Over the past 20 years, after Robert started a whole new line of work, Melissa has been in charge of most everything at their two Dairy Queens. She has overseen the hiring, firing, scheduling, training, payroll and ordering for both stores.

At the peak season, the two locations employ 20 part-timers. Most of the employees start in high school and last through a couple of years in college.

The job behind the counter can be a little overwhelming at first. Utley describes the up-and-down — not side-to-side — motion needed for fashioning a soft-serve cone with a curl on top and says it's like riding a bicycle.

If you could do it 20 years ago, Utley says, you could walk behind the window and do it today.

It's a sticky business, too.

"If you can comb through your hair when you get home, you haven't been busy enough," Utley says.

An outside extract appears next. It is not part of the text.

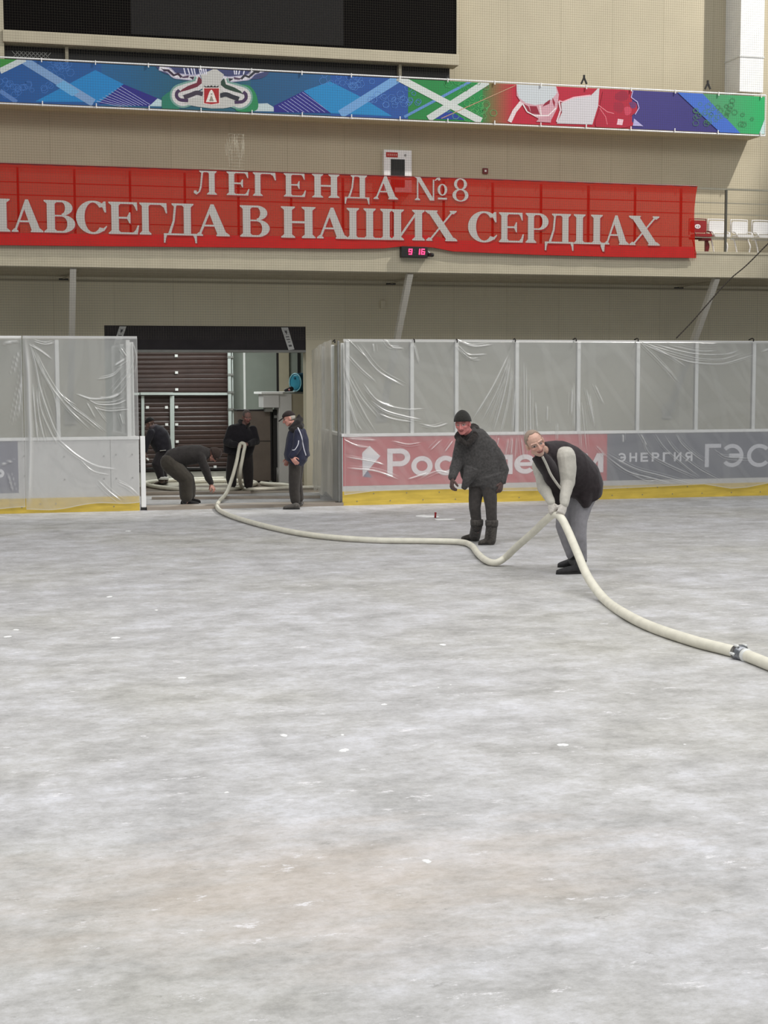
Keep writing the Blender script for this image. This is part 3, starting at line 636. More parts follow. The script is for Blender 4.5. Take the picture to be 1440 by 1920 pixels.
for i, n in enumerate(['white folding stand seat next to the red seat', 'white folding stand seat just right of the rail post', 'white folding stand seat third from the red seat', 'white folding stand seat farthest right']): seat(sx[i + 1], M['seat'], M['seat'], n)

# serif capital letters, height 1
TH, TN, SF, SH = 0.20, 0.06, 0.075, 0.05
def rect(x0, x1, y0, y1): return [(x0, y0), (x1, y0), (x1, y1), (x0, y1)]
def foot(xa, xb, top=False):
    y0, y1, yb = (0, SH, 0.11) if not top else (1, 1 - SH, 0.89)
    return [(xa - SF, y0), (xb + SF, y0), (xb + SF, y1 * 0.7 + y0 * 0.3), (xb, yb), (xa, yb), (xa - SF, y1 * 0.7 + y0 * 0.3)]
def stem(x, t=TH, top=True, bot=True): return [rect(x, x + t, 0, 1)] + ([foot(x, x + t)] if bot else []) + ([foot(x, x + t, True)] if top else [])
def arc(cx, cy, rx, ry, tx, ty, a0, a1, n=26):
    o = [(cx + rx * math.cos(math.radians(a0 + (a1 - a0) * k / n)), cy + ry * math.sin(math.radians(a0 + (a1 - a0) * k / n))) for k in range(n + 1)]
    i = [(cx + (rx - tx) * math.cos(math.radians(a0 + (a1 - a0) * k / n)), cy + (ry - ty) * math.sin(math.radians(a0 + (a1 - a0) * k / n))) for k in range(n + 1)]
    return o + i[::-1]
def glyph(ch):
    if ch == 'Н': return stem(.08) + stem(.60) + [rect(.2, .7, .47, .54)]
    if ch == 'И': return stem(.08) + stem(.66) + [[(.26, .08), (.26, .20), (.68, .92), (.68, .80)]]
    if ch == 'Г': return stem(.08) + [rect(.2, .80, 1 - TN, 1), [(.62, 1), (.82, 1), (.84, .68), (.80, .68), (.74, .86), (.62, .95)]]
    if ch == 'Е': return stem(.08) + [rect(.2, .76, 1 - TN, 1), rect(.2, .78, 0, TN), rect(.2, .58, .48, .54), [(.60, 1), (.77, 1), (.78, .74), (.75, .74), (.70, .88)], [(.60, 0), (.78, 0), (.82, .28), (.78, .28), (.72, .12)], [(.56, .68), (.59, .68), (.59, .34), (.56, .34), (.50, .48), (.50, .54)]]
    if ch == 'Ш': return stem(.08) + stem(.56) + stem(1.04) + [rect(.1, 1.2, 0, TN)]
    if ch == 'Ц': return stem(.08) + stem(.60) + [rect(.1, .95, 0, TN), [(.82, .0), (.95, .06), (.93, -.24), (.88, -.24), (.82, -.06)]]
    if ch == 'Х': return [[(.05, 1), (.28, 1), (.83, 0), (.60, 0)], [(.74, 1), (.80, 1), (.14, 0), (.08, 0)], foot(.10, .12), foot(.62, .80), foot(.08, .26, True), foot(.74, .78, True)]
    if ch == 'А': return [[(.42, 1), (.50, 1), (.84, 0), (.60, 0), (.38, .74)], [(.42, 1), (.46, .90), (.16, 0), (.10, 0)], rect(.22, .68, .30, .355), foot(.12, .15), foot(.63, .82)]
    if ch == 'Л': return stem(.56) + [rect(.24, .66, 1 - TN, 1), foot(.30, .34, True), [(.30, 1), (.36, 1), (.30, .30), (.24, .10), (.12, -.02), (.02, .06), (.03, .16), (.12, .16), (.14, .08), (.19, .12), (.25, .36)]]
    if ch == 'Д': return [rect(.56, .76, 0, 1), foot(.56, .76, True), rect(.26, .66, 1 - TN, 1), foot(.30, .33, True), [(.30, 1), (.36, 1), (.31, .45), (.20, .04), (.12, .04), (.25, .45)], rect(.0, .92, 0, TN), [(0, .05), (.10, .05), (.06, -.1), (.04, -.24), (0, -.24)], [(.92, .05), (.80, .05), (.86, -.1), (.88, -.24), (.92, -.24)]]
    if ch == 'В': return stem(.08) + [rect(.2, .45, 1 - TN, 1), rect(.2, .48, .50, .55), rect(.2, .48, 0, TN), arc(.45, .765, .28, .235, .19, TN, -90, 90), arc(.47, .275, .32, .275, .20, TN, -90, 90)]
    if ch == 'Р': return stem(.08) + [rect(.2, .45, 1 - TN, 1), rect(.2, .45, .44, .49), arc(.44, .72, .32, .28, .20, TN, -90, 90)]
    if ch == 'С': return [arc(.46, .5, .44, .52, .22, .06, 42, 318), [(.74, 1.0), (.79, 1.0), (.80, .66), (.76, .66), (.70, .82), (.66, .90)], [(.66, .09), (.80, .25), (.82, .22), (.74, .08)]]
    if ch == '8': return [arc(.36, .75, .26, .26, .12, .05, 0, 360, 40), arc(.36, .26, .32, .28, .14, .05, 0, 360, 40)]
    if ch == '№': return [rect(.16, .21, 0, 1), foot(.16, .20), [(.06, 1), (.28, 1), (.78, .0), (.62, 0), (.14, .95)], rect(.72, .77, 0, .90), [(.72, .85), (.77, .85), (.86, .98), (.96, 1), (1.0, .92), (.94, .86), (.88, .92), (.82, .86)], arc(1.06, .48, .17, .25, .09, .04, 0, 360, 30), rect(.90, 1.22, .06, .14)]
    return []
BN = FASCIA - 0.08
rbn = empty('red_banner', (6.5, BN, 5.2), 'long red banner with white lettering hung over the stand railing', 'banner')
def banner_cloth():
    x0, x1 = -4.0, at(1307, 400, BN)[0]; nx, nz = 440, 40; U = np.linspace(x0, x1, nx)
    zt = np.full(nx, 5.955); bp = [(-300, 458), (0, 460), (400, 464), (650, 467), (720, 466), (755, 462), (810, 464), (850, 472), (1000, 478), (1150, 482), (1305, 484)]
    bq = [at(a, b, BN) for a, b in bp]; zb = np.interp(U, [q[0] for q in bq], [q[2] for q in bq])
    T = np.linspace(0, 1, nz)[:, None]; X = np.repeat(U[None], nz, 0) - 0.06 * np.exp(-((x1 - U[None]) / 0.25) ** 2) * np.sin(T * 3.1) * (T < 0.92)
    Z = zt + (zb - zt) * T; Yv = BN + 0.004 * np.sin(U * 6.2)[None] * T + 0.003 * np.sin(U * 17 + 3 * T) + 0.05 * np.clip((x1 - 0.35 - U[None]) * -1, 0, 1) * np.sin(T * 7)
    idx = np.arange(nx * nz).reshape(nz, nx); f = np.stack([idx[:-1, :-1], idx[1:, :-1], idx[1:, 1:], idx[:-1, 1:]], -1).reshape(-1, 4)
    me = bpy.data.meshes.new('cloth'); me.from_pydata(np.stack([X, Yv, Z], -1).reshape(-1, 3).tolist(), [], f.tolist()); me.update(); link('cloth', me, M_RED, rbn, True)
    MB().tube([(x0, BN + 0.01, 5.955), (x1 - 0.02, BN + 0.01, 5.955)], 0.014, 8).build('top_hem', M['darkred'], rbn)
M_RED = mat_sheer('red_banner_cloth', (206, 34, 24), 0.88, 0.0, trans=0.5, rough=0.5)
banner_cloth()
def shade_band():  # deeper red strip: painted darkening where the cloth gets no backlight
    x0, x1 = -4.0, at(1303, 400, BN)[0]; U = np.linspace(x0, x1, 200); bp = [(-300, 458), (0, 460), (400, 464), (650, 467), (720, 466), (755, 462), (810, 464), (850, 472), (1000, 478), (1150, 482), (1305, 484)]
    bq = [at(a, b, BN) for a, b in bp]; zb = np.interp(U, [q[0] for q in bq], [q[2] for q in bq]) + 0.004
    v = [(x, BN - 0.012 + 0.003 * math.sin(6.2 * x), z) for x, z in zip(U, zb)] + [(x, BN - 0.010 + 0.003 * math.sin(6.2 * x), z + 0.215) for x, z in zip(U, zb)]
    f = [(i, i + 1, 201 + i, 200 + i) for i in range(199)]
    me = bpy.data.meshes.new('bottom_hem'); me.from_pydata(v, [], f); me.update(); link('bottom_hem', me, mat('red_hem_cloth', (186, 24, 20), 0.8, 0.06, 3), rbn, True)
shade_band()
lt = Art(BN - 0.014, False, 0.00025)
def letter(ch, xa, xb, ybot, ytop, rgb=(186, 180, 174), edge=True):
    q0 = at(xa, ybot, BN); q1 = at(xb, ytop, BN); P = glyph(ch); xs = [p[0] for g_ in P for p in g_]; m0, m1 = min(xs), max(xs)
    lt.k = 0
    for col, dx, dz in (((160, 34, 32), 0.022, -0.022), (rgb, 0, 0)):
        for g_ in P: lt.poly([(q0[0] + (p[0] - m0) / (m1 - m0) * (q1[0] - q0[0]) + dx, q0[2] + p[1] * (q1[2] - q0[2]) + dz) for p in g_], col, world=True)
base = lambda x: 433.5 + 0.0215 * x
capt = lambda x: 373.5 + 0.0270 * x
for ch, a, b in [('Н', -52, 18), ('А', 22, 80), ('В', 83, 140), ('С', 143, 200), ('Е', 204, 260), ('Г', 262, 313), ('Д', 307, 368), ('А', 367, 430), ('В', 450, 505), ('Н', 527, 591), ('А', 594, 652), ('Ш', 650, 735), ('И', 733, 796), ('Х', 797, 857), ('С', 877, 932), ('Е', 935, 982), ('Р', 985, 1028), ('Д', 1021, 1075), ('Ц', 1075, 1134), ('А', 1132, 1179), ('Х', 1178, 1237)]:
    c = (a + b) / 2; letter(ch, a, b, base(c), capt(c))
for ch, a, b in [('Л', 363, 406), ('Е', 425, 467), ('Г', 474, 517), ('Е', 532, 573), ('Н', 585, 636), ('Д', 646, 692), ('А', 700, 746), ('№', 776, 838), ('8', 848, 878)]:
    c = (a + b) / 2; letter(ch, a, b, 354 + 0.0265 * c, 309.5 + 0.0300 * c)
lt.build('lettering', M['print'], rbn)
# clock
CKY = FASCIA - 0.14
q0 = at(753, 482, CKY); q1 = at(802, 463, CKY)
ck = empty('wall_clock', ((q0[0] + q1[0]) / 2, CKY, q0[2]), 'black digital clock with red digits below the red banner', 'clock')
MB().box(q0[0], q1[0], CKY, FASCIA - 0.0, q0[2], q1[2]).build('case', M['black'], ck, bevel=0.006)
def seg7(d, x0, x1, z0, z1):
    zm = (z0 + z1) / 2; w = 0.020; mb = MB(); y0, y1 = CKY - 0.006, CKY + 0.001; sl_ = lambda z: (z - z0) * 0.12
    on = {'9': 'abcdfg', '1': 'bc', '6': 'acdefg'}[d]
    S_ = dict(a=((x0, z1), (x1, z1)), d=((x0, z0), (x1, z0)), g=((x0, zm), (x1, zm)), f=((x0, zm), (x0, z1)), e=((x0, z0), (x0, zm)), b=((x1, zm), (x1, z1)), c=((x1, z0), (x1, zm)))
    for k in on: (a, b), (c, d_) = S_[k]; mb.bar((a + sl_(b), CKY - 0.003, b), (c + sl_(d_), CKY - 0.003, d_), w, 0.006, (0, 1, 0)) if a != c else mb.bar((a + sl_(b), CKY - 0.003, b - w / 2), (c + sl_(d_), CKY - 0.003, d_ + w / 2), w, 0.006, (0, 1, 0))
    return mb
for d, a, b in [('9', 766, 771.5), ('1', 782, 786), ('6', 790, 795.5)]: seg7(d, at(a, 472, CKY)[0], at(b, 472, CKY)[0], at(a, 476.5, CKY)[2], at(a, 467.3, CKY)[2]).build('digit', M['digit'], ck)
cx = at(777, 472, CKY); MB().box(cx[0] - .012, cx[0] + .012, CKY - 0.003, CKY, cx[2] + .02, cx[2] + .045).box(cx[0] - .012, cx[0] + .012, CKY - 0.003, CKY, cx[2] - .03, cx[2] - .005).build('colon', M['digitoff'], ck)
q = at(807, 477, CKY - 0.02); scm = empty('security_camera', q, 'small black camera on the right side of the clock', 'camera')
MB().cap(q + V(-0.02, 0.1, 0), 0.035, q + V(0.015, -0.06, -0.015), 0.04).build('camera_body', M['rubber'], scm, True)
MB().bar(q + V(-0.01, 0.02, 0.03), q + V(-0.01, 0.16, 0.07), 0.02, 0.02).build('bracket', M['white'], scm)
MB().cap(q + V(0.018, -0.075, -0.018), 0.022, q + V(0.02, -0.09, -0.02), 0.02).build('lens', M['black'], scm, True)
# braces, soffit brackets, junction box
for i, (px, py) in enumerate([(137, 504), (769, 513), (1344, 523)]):
    X = at(px, py, FASCIA + 0.08)[0]
    o = MB().bar((X, FASCIA + 0.10, 4.20), (X, WALL - 0.12, 1.50), 0.13, 0.11, (1, 0, 0)); t = empty('balcony_brace', (X, WALL, 1.5), ['slanted grey steel brace under the balcony at the left', 'slanted grey steel brace under the balcony below the clock', 'slanted grey steel brace under the balcony at the right'][i], 'brace', 'steel braces under the balcony')
    o.build('brace_beam', M['bracem'], t); MB().box(X - 0.11, X + 0.11, WALL - 0.06, WALL - 0.006, 1.35, 1.65).build('foot_plate', M['bracem'], t)
    px2, py2 = [(118, 516), (732, 529), (1272, 534)][i]; q = at(px2, py2, WALL - 0.25)
    t = empty('soffit_bracket', q, ['small black bracket by the left brace under the balcony', 'small black bracket by the middle brace below the clock', 'small black bracket by the right brace under the balcony'][i], 'bracket', 'small black brackets under the balcony')
    MB().box(q[0] - 0.08, q[0] + 0.10, q[1] - 0.04, q[1] + 0.04, 4.10, 4.13).build('plate', M['black'], t)
    MB().bar((q[0], q[1], 4.13), (q[0] + 0.25, FASCIA + 0.9, 4.185), 0.04, 0.02).build('arm', M['soffit'], t)
q = at(717, 571, WALL); t = tag(MB().box(q[0] - 0.05, q[0] + 0.05, WALL - 0.05, WALL, q[2] - 0.08, q[2] + 0.08).build('junction_box', M['lowclad'], None, bevel=0.006), 'small olive junction box on the wall below the clock', 'junction box')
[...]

You might think Utley would shy away from job applicants who are involved in a lot of extracurricular activities at school, but it's the opposite.

"I don't mind working around it," she says. "Those are the ones who can handle it."

Utley doesn't go behind the counter as much these days, and she misses the interaction with customers.

"It's always nice to touch base," she says. "You may not know their names, but you know their stories."

Ice cream is, in a way, a recession-proof business. In 2009, as the economy bottomed out, sales held steady. "Last year," Utley says, "I think it was a comfort food."

Melissa still loves ice cream and eats it almost every day. She doesn't even mind if you call it ice cream, though the stuff sold at Dairy Queen is really a lower-fat ice milk. That's not to say the toppings have no calories.

"You can spice it up, and send it way over the top," she says.

The busy time on weekdays at the West Innes Dairy Queen starts about 3 p.m., when school lets out. It slows down around dinner, then picks up again to closing. There's a constant stream of cars in and out of the parking lot.

Sundays are always the big day. Utley arrives about 10:30 a.m. to get things ready for the noon opening, and two or three customers always seem to be waiting. The rest of the day and night can be a blur with six people bumping and grinding in the cramped quarters inside.

Branden Stout, a seasoned employee at six years running, says he has long gotten used to the people gawking at him through the windows. "You're always on display," he says of the fish-bowl environment.

Libby Kerns often brings her son and a friend to Dairy Queen after school.

"We try not to," she says, "but we come here at least once a week."

On this day, Noah Kerns was ordering an Oreo Blizzard; his friend Miah Payne, a Cookie Dough blizzard.

Jessica, a Catawba College student who works as a nanny on Tuesdays, brings 7-year-old Logan to the Dairy Queen as a special treat.

"This is what I always get," Logan says, holding up his chocolate-dipped cone.

There's bad news these days for the Butterscotch Man, a.k.a, Jesse Byrd of Salisbury.

Dairy Queen has stopped supplying the butterscotch flavoring that went into his shakes, forcing him to try vanilla shakes instead. Utley has apologized profusely for the corporate decision.

"As long as the shakes are good," Byrd answers, "I'll be here."